Construction Question

Why around construction sites do they tear up the asphalt at an intersection (see my crude picture)? Is it supposed to be some type of speed bumb?
|xxxxxxxxxx|____

|xxxxxxxxxx|___

The x show where the asphalt has been torn up.

What are they doing? Could the torn up sections be where they trenched down to do utility work?

I doubt that they’re just tearing up the road to make speed bumps; a patched up road lasts a fraction as long as one that’s still in one piece. FWIW, my city council once discussed the idea of adding a five-figure charge to any projects that required cutting trenches in a road.
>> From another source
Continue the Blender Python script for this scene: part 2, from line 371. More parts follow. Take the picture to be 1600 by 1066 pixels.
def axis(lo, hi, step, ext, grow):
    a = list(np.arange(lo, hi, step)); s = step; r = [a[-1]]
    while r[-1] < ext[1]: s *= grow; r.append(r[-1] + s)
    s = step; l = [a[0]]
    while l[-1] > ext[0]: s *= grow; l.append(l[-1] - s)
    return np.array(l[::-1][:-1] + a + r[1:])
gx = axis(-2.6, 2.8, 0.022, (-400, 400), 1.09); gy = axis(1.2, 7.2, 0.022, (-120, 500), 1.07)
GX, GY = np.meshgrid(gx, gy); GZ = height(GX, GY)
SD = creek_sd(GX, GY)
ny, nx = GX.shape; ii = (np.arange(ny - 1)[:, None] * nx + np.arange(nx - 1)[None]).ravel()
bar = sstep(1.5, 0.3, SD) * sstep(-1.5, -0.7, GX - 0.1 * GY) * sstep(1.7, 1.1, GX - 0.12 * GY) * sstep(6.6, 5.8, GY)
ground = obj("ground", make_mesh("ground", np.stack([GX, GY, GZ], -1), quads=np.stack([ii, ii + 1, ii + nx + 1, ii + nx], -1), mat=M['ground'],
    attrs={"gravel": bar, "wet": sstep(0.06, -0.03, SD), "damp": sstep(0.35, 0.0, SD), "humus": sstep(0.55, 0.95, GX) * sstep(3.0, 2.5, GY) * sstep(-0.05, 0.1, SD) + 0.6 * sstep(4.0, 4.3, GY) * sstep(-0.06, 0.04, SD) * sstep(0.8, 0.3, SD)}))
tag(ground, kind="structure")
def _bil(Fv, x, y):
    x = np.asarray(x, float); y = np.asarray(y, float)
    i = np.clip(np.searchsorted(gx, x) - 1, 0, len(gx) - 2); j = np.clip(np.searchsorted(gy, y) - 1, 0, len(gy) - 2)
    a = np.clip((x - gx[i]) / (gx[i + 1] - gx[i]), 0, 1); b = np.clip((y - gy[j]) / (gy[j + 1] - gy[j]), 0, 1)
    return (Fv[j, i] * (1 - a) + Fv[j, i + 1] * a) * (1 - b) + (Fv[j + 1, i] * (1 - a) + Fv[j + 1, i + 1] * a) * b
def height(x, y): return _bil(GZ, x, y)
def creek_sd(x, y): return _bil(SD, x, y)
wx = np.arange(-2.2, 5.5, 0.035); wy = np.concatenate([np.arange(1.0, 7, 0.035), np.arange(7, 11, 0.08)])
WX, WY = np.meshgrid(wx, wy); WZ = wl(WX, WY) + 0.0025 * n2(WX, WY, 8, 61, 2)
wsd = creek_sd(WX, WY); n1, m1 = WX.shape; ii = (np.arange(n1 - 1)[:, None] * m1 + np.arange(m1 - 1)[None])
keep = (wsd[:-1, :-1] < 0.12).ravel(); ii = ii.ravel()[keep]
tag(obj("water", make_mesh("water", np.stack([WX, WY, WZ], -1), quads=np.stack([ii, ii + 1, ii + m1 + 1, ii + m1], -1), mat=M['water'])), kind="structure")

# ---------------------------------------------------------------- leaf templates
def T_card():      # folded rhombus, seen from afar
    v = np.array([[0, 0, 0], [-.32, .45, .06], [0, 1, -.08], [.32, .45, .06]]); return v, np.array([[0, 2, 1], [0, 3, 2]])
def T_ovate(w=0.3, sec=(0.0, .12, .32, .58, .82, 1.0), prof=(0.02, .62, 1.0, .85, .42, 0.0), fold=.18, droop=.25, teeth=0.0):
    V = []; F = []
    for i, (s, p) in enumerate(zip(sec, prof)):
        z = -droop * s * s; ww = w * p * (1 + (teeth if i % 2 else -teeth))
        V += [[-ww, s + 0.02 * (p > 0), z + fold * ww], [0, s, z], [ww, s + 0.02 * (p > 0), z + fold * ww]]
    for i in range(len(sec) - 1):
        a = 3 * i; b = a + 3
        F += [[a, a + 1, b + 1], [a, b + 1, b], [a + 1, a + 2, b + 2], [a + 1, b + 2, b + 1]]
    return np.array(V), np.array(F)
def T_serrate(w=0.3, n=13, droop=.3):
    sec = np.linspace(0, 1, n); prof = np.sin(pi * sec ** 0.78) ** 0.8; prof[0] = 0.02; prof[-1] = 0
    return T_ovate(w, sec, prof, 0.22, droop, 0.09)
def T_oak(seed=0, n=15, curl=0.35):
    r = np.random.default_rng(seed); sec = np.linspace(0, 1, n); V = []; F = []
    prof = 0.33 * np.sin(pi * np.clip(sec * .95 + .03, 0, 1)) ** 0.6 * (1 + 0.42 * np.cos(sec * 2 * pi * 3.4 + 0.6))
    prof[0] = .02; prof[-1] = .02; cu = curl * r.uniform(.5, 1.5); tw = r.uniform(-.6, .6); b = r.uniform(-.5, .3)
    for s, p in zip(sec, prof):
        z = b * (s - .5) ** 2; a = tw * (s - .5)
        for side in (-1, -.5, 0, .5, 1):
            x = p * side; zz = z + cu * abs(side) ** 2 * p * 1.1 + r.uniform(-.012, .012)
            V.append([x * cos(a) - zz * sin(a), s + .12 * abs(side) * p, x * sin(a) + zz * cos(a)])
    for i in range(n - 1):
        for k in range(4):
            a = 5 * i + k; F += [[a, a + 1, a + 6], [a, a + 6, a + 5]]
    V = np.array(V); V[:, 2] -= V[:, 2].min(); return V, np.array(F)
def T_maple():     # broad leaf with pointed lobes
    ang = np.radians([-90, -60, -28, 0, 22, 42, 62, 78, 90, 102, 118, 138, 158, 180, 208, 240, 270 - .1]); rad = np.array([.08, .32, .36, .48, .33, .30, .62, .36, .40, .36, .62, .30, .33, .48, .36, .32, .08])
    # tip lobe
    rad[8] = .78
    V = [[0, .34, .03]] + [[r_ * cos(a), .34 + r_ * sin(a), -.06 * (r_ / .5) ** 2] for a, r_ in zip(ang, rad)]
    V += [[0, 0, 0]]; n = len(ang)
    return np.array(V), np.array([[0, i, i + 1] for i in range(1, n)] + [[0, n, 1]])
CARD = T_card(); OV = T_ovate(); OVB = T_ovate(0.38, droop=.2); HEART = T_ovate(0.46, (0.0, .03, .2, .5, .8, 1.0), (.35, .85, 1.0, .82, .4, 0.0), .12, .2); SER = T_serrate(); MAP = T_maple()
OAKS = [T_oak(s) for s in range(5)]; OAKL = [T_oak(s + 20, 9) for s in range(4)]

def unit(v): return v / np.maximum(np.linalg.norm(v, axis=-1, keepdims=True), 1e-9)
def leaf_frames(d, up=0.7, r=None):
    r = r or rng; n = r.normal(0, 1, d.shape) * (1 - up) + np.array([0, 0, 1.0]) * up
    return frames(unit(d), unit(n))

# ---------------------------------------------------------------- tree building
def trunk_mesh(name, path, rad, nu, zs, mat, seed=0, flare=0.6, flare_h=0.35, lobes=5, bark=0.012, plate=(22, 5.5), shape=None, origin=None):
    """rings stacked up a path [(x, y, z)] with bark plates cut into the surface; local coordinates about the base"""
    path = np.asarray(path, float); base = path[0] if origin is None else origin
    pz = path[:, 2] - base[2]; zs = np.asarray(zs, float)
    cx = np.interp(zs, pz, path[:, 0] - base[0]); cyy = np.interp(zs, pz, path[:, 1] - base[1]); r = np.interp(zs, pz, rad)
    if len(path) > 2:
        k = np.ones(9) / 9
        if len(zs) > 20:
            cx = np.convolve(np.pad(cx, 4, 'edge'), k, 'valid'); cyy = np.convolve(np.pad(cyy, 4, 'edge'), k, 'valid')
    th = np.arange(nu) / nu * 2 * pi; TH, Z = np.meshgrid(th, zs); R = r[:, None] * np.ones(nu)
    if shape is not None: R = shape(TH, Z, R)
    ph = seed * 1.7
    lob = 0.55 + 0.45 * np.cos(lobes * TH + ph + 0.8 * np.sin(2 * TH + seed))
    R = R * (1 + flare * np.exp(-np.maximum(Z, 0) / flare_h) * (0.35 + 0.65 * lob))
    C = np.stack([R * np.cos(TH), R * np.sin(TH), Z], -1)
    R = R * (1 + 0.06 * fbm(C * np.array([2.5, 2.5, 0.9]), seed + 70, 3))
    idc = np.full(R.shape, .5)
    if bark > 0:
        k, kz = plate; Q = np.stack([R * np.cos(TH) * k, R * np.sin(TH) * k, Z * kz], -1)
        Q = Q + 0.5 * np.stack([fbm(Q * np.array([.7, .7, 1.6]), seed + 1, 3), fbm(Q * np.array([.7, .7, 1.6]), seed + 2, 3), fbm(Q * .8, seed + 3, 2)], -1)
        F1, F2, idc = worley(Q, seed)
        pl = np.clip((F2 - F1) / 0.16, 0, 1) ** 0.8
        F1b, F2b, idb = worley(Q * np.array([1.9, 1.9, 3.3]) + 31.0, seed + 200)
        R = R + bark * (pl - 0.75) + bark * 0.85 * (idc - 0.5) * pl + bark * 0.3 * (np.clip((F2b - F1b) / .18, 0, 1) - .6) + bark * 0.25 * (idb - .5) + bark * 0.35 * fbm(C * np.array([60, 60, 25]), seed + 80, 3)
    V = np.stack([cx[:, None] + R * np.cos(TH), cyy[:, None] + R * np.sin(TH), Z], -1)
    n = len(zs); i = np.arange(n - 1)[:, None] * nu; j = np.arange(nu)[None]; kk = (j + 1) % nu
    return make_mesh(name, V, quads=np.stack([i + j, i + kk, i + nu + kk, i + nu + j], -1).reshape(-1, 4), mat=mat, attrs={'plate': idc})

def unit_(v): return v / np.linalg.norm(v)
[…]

This was to cover the cost of increased maintenance and rebuilding the road a few years early.

The board crashed; this may be a double post…

They’re extending underground utilities (water, sewer, etc) to the new building(s).

I wondered if maybe that was what they were doing, but I thought the postioning was interesting. I saw this twice in 2 different towns where they were building a structure. The reason I have trouble believing the ungerground utilities answer is because on both of them 2 seperate strips were torn up. Both of these strips were on opposite sides of a road (as my picture crudely showed) that didn’t have a stop sign. So these strips acted like speed bumps in making people slow down.

No need to tear up ihe freakin’ road, mongrel_8,. Just install a few of these thingies;
http://www.parkingblock.com/bumps.htm
As Bumbazine say’s, those nifty x’s of yours are for utilities etc. Possibly temporary.
Peace,
mangeorge

Usually I just stop by & ask the City public works people (or call them) & they always have the answer & then some.